Monthly Archives: August 2011

Culture and Diversity in the archives

On 13 August we will be holding our annual Archive Open Day on the theme Culture and Diversity. This free event will feature displays, talks and exclusive behind-the-scene tours.

Our special guests on the day will be members of the Post Office and BT Art Club, a 105 year old organisation which is the last remaining link between the Post Office and BT (British Telecom). The Club meets once a month to paint, and holds an exhibition every year. Join them on the day to view and discuss their work.

Owl by Post Office and BT Art Club member Alexander Ammah

Owl by Post Office and BT Art Club member Alexander Ammah

Also on show will be records relating to the 1968 and 1977 Race Relations Act, as well as files relating to postal packets addressed in the Irish language. Mail addressed in Gaelic was translated at the earliest stage of circulation, a position unpopular with the Gaelic League who was seeking to promote the use of the Irish language. The files date from 1900 to 1960 and contain details of the numerous questions raised in Parliament about the position, as well as media cuttings.

Additional exhibits will include files relating to local datestamps, which will show how these tied in with issues of local identity.

Come along to our Archive Search Room between 10am and 5pm on 13 August. Our archives team will be pleased to show you around. For further details see our website.

The Englishman Who Posted Himself & Other Curious Objects

Just added to our podcast is a recording of a talk given at the BPMA by John Tingey, author of The Englishman Who Posted Himself and Other Curious Objects. John Tingey’s talk, based on his book about the eccentric habits of W. Reginald Bray, took place in March in front of a packed audience.

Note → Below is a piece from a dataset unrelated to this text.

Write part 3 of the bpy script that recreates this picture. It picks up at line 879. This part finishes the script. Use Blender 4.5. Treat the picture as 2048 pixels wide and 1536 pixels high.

W Reginald Bray in his study with some of his collection

W Reginald Bray in his study with some of his collection

W. Reginald Bray was an enthusiast and collector who enjoyed testing the Post Office Regulations to their limits. Bray posted items including a frying pan, a turnip, seaweed, and even himself on more than one occasion. He also tried the postal service’s patience by experimenting with ways of addressing letters and cards, using drawings, collage and codes.